Task requirements: Retype the data that follows line by line, exactly, and leave its pictures out.

begin Task inputs

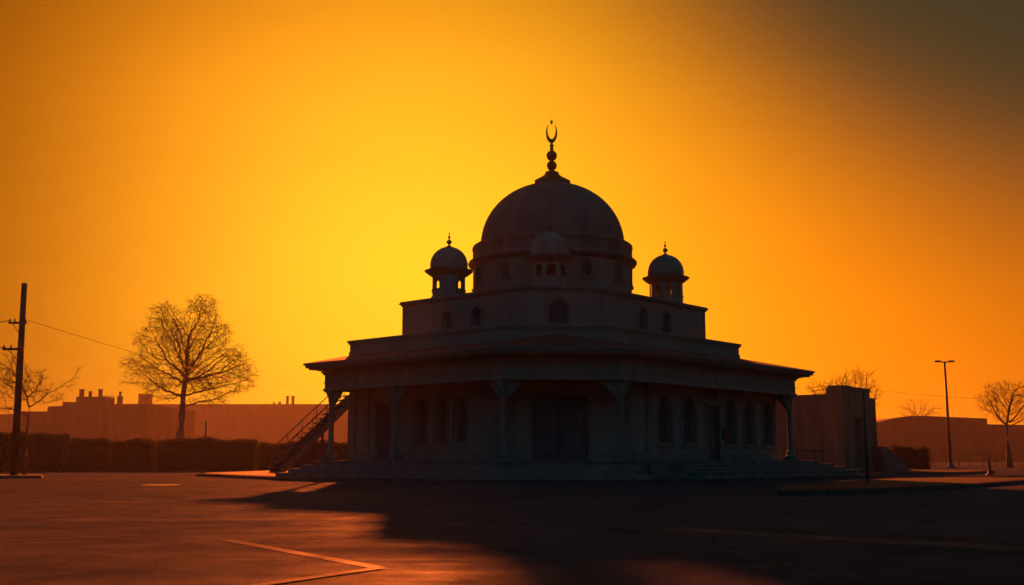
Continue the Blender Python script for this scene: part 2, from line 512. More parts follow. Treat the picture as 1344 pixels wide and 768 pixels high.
FZ = .79
b = MB(); b.prism(cham(-.12, -.12, 16.1, 13.25, 3.05), .145, FZ - .06); b.prism(cham(-.18, -.18, 16.15, 13.3, 3.06), FZ - .06, FZ)
b.build('platform', M['stone'], mosque, bevel=.012)
ns = 3; rise = (FZ - .145) / (ns + 1)
b = MB()
for i in range(1, ns + 1):
    e = .36 * i; zt = FZ - rise * i
    # left + chamfer flight as an L-shaped band
    o1 = [(3.02, -.18 - e), (3.02 , -.19), (-.19, 3.0), (-.19, 13.3 + e * .9), (-.18 - e, 13.3 + e * .9), (-.18 - e, 2.9 - e * .35), (2.9 - e * .35, -.18 - e)]
    o1 = o1[::-1]
    n = len(o1)
    b.prism(o1, .145 if i == ns else zt - rise, zt - .05); b.prism(inset(o1, -.02), zt - .05, zt)
b.build('front_steps', M['stone'], mosque, bevel=.01)
b = MB(); ns2 = 4; r2 = (FZ - .145) / (ns2 + 1)
for i in range(1, ns2 + 1):
    zt = FZ - .0 - r2 * (i - 1) - .01
    b.box(4.15 + .16 * i, 16.25 + .42 * i, -.19 - .42 * i - .05, -.192 - .42 * (i - 1) + .0, .145, zt - .045)
    b.box(4.12 + .16 * i, 16.28 + .42 * i, -.22 - .42 * i - .05, -.192 - .42 * (i - 1) + .0, zt - .045, zt)
    if i < ns2: b.box(16.26, 16.28 + .42 * i, -.19 - .42 * (i - 1), 3.0, .145, zt - .002)
b.build('side_steps', M['stone'], mosque, bevel=.008)

# main walls (behind the colonnade)
WZ = 4.39
fl, Ll = flat_fn((1.5, 13.0), (1.5, 4.4))       # left face (outside is toward -a)
fc_, Lc = flat_fn((1.5, 4.4), (5.0, .9))
fr, Lr = flat_fn((5.0, .9), (16.0, .9))
w = MB()
left_w = [(13.0 - 8.69, .70), (13.0 - 7.58, .70), (13.0 - 6.52, .70)]
holes_l = [(u, ww, 1.41, 3.22, .5) for u, ww in left_w] + [(13.0 - 10.87, .86, FZ, 3.0, 0)]
wall_mb(w, fl, Ll, FZ, WZ, holes_l)
door_u = Lc / 2 - .32
wall_mb(w, fc_, Lc, FZ, WZ, [(door_u, 2.05, FZ, 3.15, 0)])
right_w = [(6.94, .86), (8.65, .88), (11.83, .86), (13.37, .86), (14.99, .88)]
holes_r = [(a - 5.0, ww, 1.41, 3.25, .62) for a, ww in right_w] + [(10.44 - 5.0, .86, FZ, 2.94, 0)]
wall_mb(w, fr, Lr, FZ, WZ, holes_r)
fe, Le = flat_fn((16.0, .9), (16.0, 13.0)); wall_mb(w, fe, Le, .145, WZ, [])
fbk, Lb = flat_fn((16.0, 13.0), (1.5, 13.0)); wall_mb(w, fbk, Lb, .145, WZ, [])
w.build('wall', M['stucco'], mosque)
# skirting and pilasters
for fn, L_, hs in ((fl, Ll, holes_l), (fc_, Lc, [(door_u, 2.45, 0, 0, 0)]), (fr, Lr, holes_r)):
    cuts = sorted([(h[0] - h[1] / 2 - .1, h[0] + h[1] / 2 + .1) for h in hs if h[2] < FZ + .01])
    s = 0.02; w = MB()
    for c0, c1 in cuts + [(L_ - .02, L_)]:
        vs = [fn(u, z, d) for z in (FZ, FZ + .32) for u, d in ((s, -.045), (c0, -.045), (c0, .003), (s, .003))]
        w.add(vs, [(0, 3, 2, 1), (4, 5, 6, 7), (0, 1, 5, 4), (1, 2, 6, 5), (2, 3, 7, 6), (3, 0, 4, 7)]); s = c1
        w.build('skirting', M['trim'], mosque, bevel=.008); w = MB()
for fn, u, hw in ((fr, .74, .06), (fr, 10.72, .16), (fl, .22, .2), (fl, 1.25, .05), (fl, Ll - .25, .16), (fc_, .3, .12), (fc_, Lc - .3, .12)):
    w = MB(); vs = [fn(uu, z, d) for z in (FZ + .322, 3.9) for uu, d in ((u - hw, -.07), (u + hw, -.07), (u + hw, .003), (u - hw, .003))]
    w.add(vs, [(0, 3, 2, 1), (4, 5, 6, 7), (0, 1, 5, 4), (1, 2, 6, 5), (2, 3, 7, 6), (3, 0, 4, 7)])
    w.build('pilaster', M['trim'], mosque, bevel=.008)
for u, ww in left_w: arched_window(mosque, fl, u, ww, 1.41, 3.22, .5)
for a, ww in right_w: arched_window(mosque, fr, a - 5.0, ww, 1.41, 3.25, .62)


def door(fn, uc, w_, zt, leaves, name='door', frame_w=.12):
    f = MB()
    hw = w_ / 2
    def bx(mb, u0, u1, z0, z1, d0, d1):
        vs = [fn(uc + u, z, d) for z in (z0, z1) for u, d in ((u0, d0), (u1, d0), (u1, d1), (u0, d1))]
        mb.add(vs, [(0, 3, 2, 1), (4, 5, 6, 7), (0, 1, 5, 4), (1, 2, 6, 5), (2, 3, 7, 6), (3, 0, 4, 7)])
    bx(f, -hw - frame_w, -hw, FZ + .002, zt, -.05, .12); bx(f, hw, hw + frame_w, FZ + .002, zt, -.05, .12)
    bx(f, -hw - frame_w - .05, hw + frame_w + .05, zt, zt + .14, -.08, .12)
    lw = w_ / leaves
    d = MB()
    for k in range(leaves):
        u0 = -hw + lw * k + .012; u1 = u0 + lw - .024
        bx(d, u0, u1, FZ + .01, zt - .01, .12, .165)
        for z0, z1 in ((FZ + .15, FZ + .85), (FZ + 1.0, zt - .55), (zt - .45, zt - .12)):
            bx(d, u0 + .1, u1 - .1, z0, z1, .095, .121)
            bx(d, u0 + .16, u1 - .16, z0 + .06, z1 - .06, .08, .096)
    do = d.build(name, M['wood'], mosque, bevel=.006)
    f.build('door_frame', M['trim'], do)
    h = MB()
    for s in ((-1, 1) if leaves == 2 else (-1,)):
        u = s * .07 if leaves == 2 else hw - .1
        h.tube([fn(uc + u, FZ + .95, .06), fn(uc + u, FZ + .95, .03), fn(uc + u, FZ + 1.2, .03), fn(uc + u, FZ + 1.2, .06)], .012)
    h.build('handle', M['brass'], do)
    return do


door(fc_, door_u, 2.05, 3.15, 2)
door(fr, 5.44, .86, 2.94, 1)
door(fl, 13.0 - 10.87, .86, 3.0, 1)
b = MB(); P0 = fr(11.28 - 5.0 - .17, 1.66, -.10); P1 = fr(11.28 - 5 + .17, 2.07, .003)
b.box(P0[0], P1[0], P0[1], P1[1], P0[2], P1[2]); b.box(P0[0] - .02, P1[0] + .02, P0[1] - .03, P1[1], P1[2], P1[2] + .03)
b.build('letter_box', M['iron'], mosque, bevel=.006)
b = MB(); c = fr(10.44 - 5.0, 3.35, -.12)
b.lathe([(.03, c[2] + .28), (.07, c[2] + .25), (.12, c[2] + .18), (.1, c[2] + .14), (.08, c[2]), (.03, c[2] - .05)], c[0], c[1], 8); b.beam((c[0], c[1], c[2] + .22), (c[0], .9, c[2] + .22), .03, .03)
b.build('wall_lantern', M['iron'], mosque)

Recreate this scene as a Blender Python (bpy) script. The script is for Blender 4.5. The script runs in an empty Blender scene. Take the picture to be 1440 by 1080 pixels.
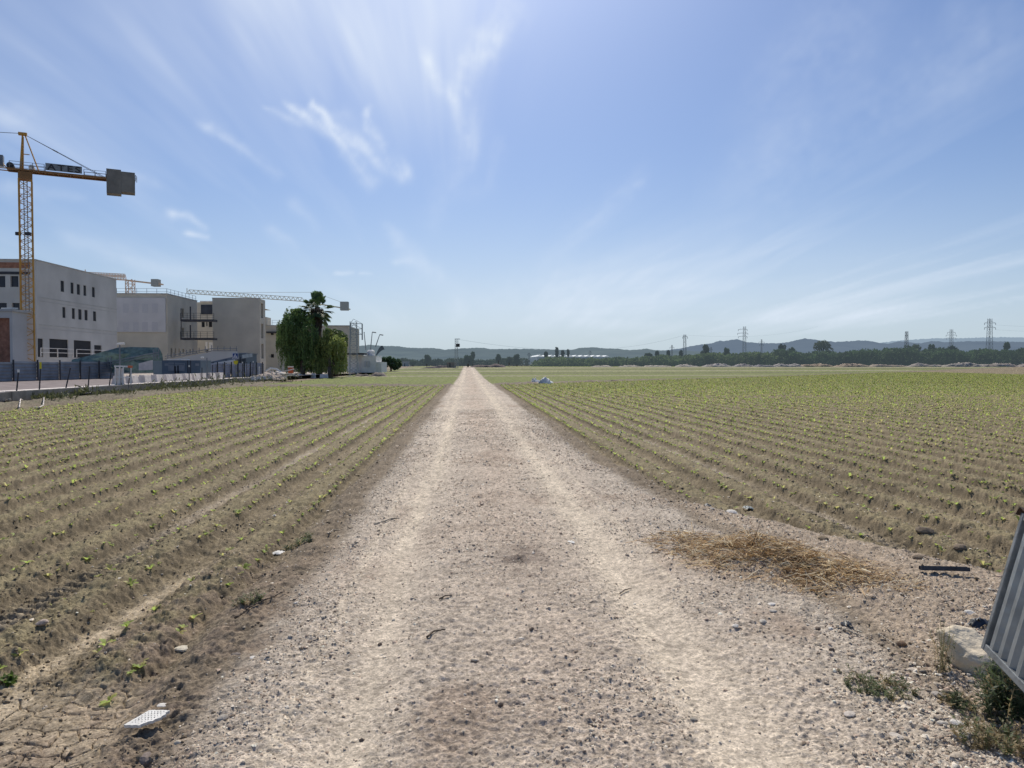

end Task inputs

Final result:
Continue the Blender Python script for this scene: part 2, from line 512. More parts follow. Treat the picture as 1344 pixels wide and 768 pixels high.
FZ = .79
b = MB(); b.prism(cham(-.12, -.12, 16.1, 13.25, 3.05), .145, FZ - .06); b.prism(cham(-.18, -.18, 16.15, 13.3, 3.06), FZ - .06, FZ)
b.build('platform', M['stone'], mosque, bevel=.012)
ns = 3; rise = (FZ - .145) / (ns + 1)
b = MB()
for i in range(1, ns + 1):
    e = .36 * i; zt = FZ - rise * i
    # left + chamfer flight as an L-shaped band
    o1 = [(3.02, -.18 - e), (3.02 , -.19), (-.19, 3.0), (-.19, 13.3 + e * .9), (-.18 - e, 13.3 + e * .9), (-.18 - e, 2.9 - e * .35), (2.9 - e * .35, -.18 - e)]
    o1 = o1[::-1]
    n = len(o1)
    b.prism(o1, .145 if i == ns else zt - rise, zt - .05); b.prism(inset(o1, -.02), zt - .05, zt)
b.build('front_steps', M['stone'], mosque, bevel=.01)
b = MB(); ns2 = 4; r2 = (FZ - .145) / (ns2 + 1)
for i in range(1, ns2 + 1):
    zt = FZ - .0 - r2 * (i - 1) - .01
    b.box(4.15 + .16 * i, 16.25 + .42 * i, -.19 - .42 * i - .05, -.192 - .42 * (i - 1) + .0, .145, zt - .045)
    b.box(4.12 + .16 * i, 16.28 + .42 * i, -.22 - .42 * i - .05, -.192 - .42 * (i - 1) + .0, zt - .045, zt)
    if i < ns2: b.box(16.26, 16.28 + .42 * i, -.19 - .42 * (i - 1), 3.0, .145, zt - .002)
b.build('side_steps', M['stone'], mosque, bevel=.008)

# main walls (behind the colonnade)
WZ = 4.39
fl, Ll = flat_fn((1.5, 13.0), (1.5, 4.4))       # left face (outside is toward -a)
fc_, Lc = flat_fn((1.5, 4.4), (5.0, .9))
fr, Lr = flat_fn((5.0, .9), (16.0, .9))
w = MB()
left_w = [(13.0 - 8.69, .70), (13.0 - 7.58, .70), (13.0 - 6.52, .70)]
holes_l = [(u, ww, 1.41, 3.22, .5) for u, ww in left_w] + [(13.0 - 10.87, .86, FZ, 3.0, 0)]
wall_mb(w, fl, Ll, FZ, WZ, holes_l)
door_u = Lc / 2 - .32
wall_mb(w, fc_, Lc, FZ, WZ, [(door_u, 2.05, FZ, 3.15, 0)])
right_w = [(6.94, .86), (8.65, .88), (11.83, .86), (13.37, .86), (14.99, .88)]
holes_r = [(a - 5.0, ww, 1.41, 3.25, .62) for a, ww in right_w] + [(10.44 - 5.0, .86, FZ, 2.94, 0)]
wall_mb(w, fr, Lr, FZ, WZ, holes_r)
fe, Le = flat_fn((16.0, .9), (16.0, 13.0)); wall_mb(w, fe, Le, .145, WZ, [])
fbk, Lb = flat_fn((16.0, 13.0), (1.5, 13.0)); wall_mb(w, fbk, Lb, .145, WZ, [])
w.build('wall', M['stucco'], mosque)
# skirting and pilasters
for fn, L_, hs in ((fl, Ll, holes_l), (fc_, Lc, [(door_u, 2.45, 0, 0, 0)]), (fr, Lr, holes_r)):
    cuts = sorted([(h[0] - h[1] / 2 - .1, h[0] + h[1] / 2 + .1) for h in hs if h[2] < FZ + .01])
    s = 0.02; w = MB()
    for c0, c1 in cuts + [(L_ - .02, L_)]:
        vs = [fn(u, z, d) for z in (FZ, FZ + .32) for u, d in ((s, -.045), (c0, -.045), (c0, .003), (s, .003))]
        w.add(vs, [(0, 3, 2, 1), (4, 5, 6, 7), (0, 1, 5, 4), (1, 2, 6, 5), (2, 3, 7, 6), (3, 0, 4, 7)]); s = c1
        w.build('skirting', M['trim'], mosque, bevel=.008); w = MB()
for fn, u, hw in ((fr, .74, .06), (fr, 10.72, .16), (fl, .22, .2), (fl, 1.25, .05), (fl, Ll - .25, .16), (fc_, .3, .12), (fc_, Lc - .3, .12)):
    w = MB(); vs = [fn(uu, z, d) for z in (FZ + .322, 3.9) for uu, d in ((u - hw, -.07), (u + hw, -.07), (u + hw, .003), (u - hw, .003))]
    w.add(vs, [(0, 3, 2, 1), (4, 5, 6, 7), (0, 1, 5, 4), (1, 2, 6, 5), (2, 3, 7, 6), (3, 0, 4, 7)])
    w.build('pilaster', M['trim'], mosque, bevel=.008)
for u, ww in left_w: arched_window(mosque, fl, u, ww, 1.41, 3.22, .5)
for a, ww in right_w: arched_window(mosque, fr, a - 5.0, ww, 1.41, 3.25, .62)


def door(fn, uc, w_, zt, leaves, name='door', frame_w=.12):
    f = MB()
    hw = w_ / 2
    def bx(mb, u0, u1, z0, z1, d0, d1):
        vs = [fn(uc + u, z, d) for z in (z0, z1) for u, d in ((u0, d0), (u1, d0), (u1, d1), (u0, d1))]
        mb.add(vs, [(0, 3, 2, 1), (4, 5, 6, 7), (0, 1, 5, 4), (1, 2, 6, 5), (2, 3, 7, 6), (3, 0, 4, 7)])
    bx(f, -hw - frame_w, -hw, FZ + .002, zt, -.05, .12); bx(f, hw, hw + frame_w, FZ + .002, zt, -.05, .12)
    bx(f, -hw - frame_w - .05, hw + frame_w + .05, zt, zt + .14, -.08, .12)
    lw = w_ / leaves
    d = MB()
    for k in range(leaves):
        u0 = -hw + lw * k + .012; u1 = u0 + lw - .024
        bx(d, u0, u1, FZ + .01, zt - .01, .12, .165)
        for z0, z1 in ((FZ + .15, FZ + .85), (FZ + 1.0, zt - .55), (zt - .45, zt - .12)):
            bx(d, u0 + .1, u1 - .1, z0, z1, .095, .121)
            bx(d, u0 + .16, u1 - .16, z0 + .06, z1 - .06, .08, .096)
    do = d.build(name, M['wood'], mosque, bevel=.006)
    f.build('door_frame', M['trim'], do)
    h = MB()
    for s in ((-1, 1) if leaves == 2 else (-1,)):
        u = s * .07 if leaves == 2 else hw - .1
        h.tube([fn(uc + u, FZ + .95, .06), fn(uc + u, FZ + .95, .03), fn(uc + u, FZ + 1.2, .03), fn(uc + u, FZ + 1.2, .06)], .012)
    h.build('handle', M['brass'], do)
    return do


door(fc_, door_u, 2.05, 3.15, 2)
door(fr, 5.44, .86, 2.94, 1)
door(fl, 13.0 - 10.87, .86, 3.0, 1)
b = MB(); P0 = fr(11.28 - 5.0 - .17, 1.66, -.10); P1 = fr(11.28 - 5 + .17, 2.07, .003)
b.box(P0[0], P1[0], P0[1], P1[1], P0[2], P1[2]); b.box(P0[0] - .02, P1[0] + .02, P0[1] - .03, P1[1], P1[2], P1[2] + .03)
b.build('letter_box', M['iron'], mosque, bevel=.006)
b = MB(); c = fr(10.44 - 5.0, 3.35, -.12)
b.lathe([(.03, c[2] + .28), (.07, c[2] + .25), (.12, c[2] + .18), (.1, c[2] + .14), (.08, c[2]), (.03, c[2] - .05)], c[0], c[1], 8); b.beam((c[0], c[1], c[2] + .22), (c[0], .9, c[2] + .22), .03, .03)
b.build('wall_lantern', M['iron'], mosque)

Recreate this scene as a Blender Python (bpy) script. The script is for Blender 4.5. The script runs in an empty Blender scene. Take the picture to be 1440 by 1080 pixels.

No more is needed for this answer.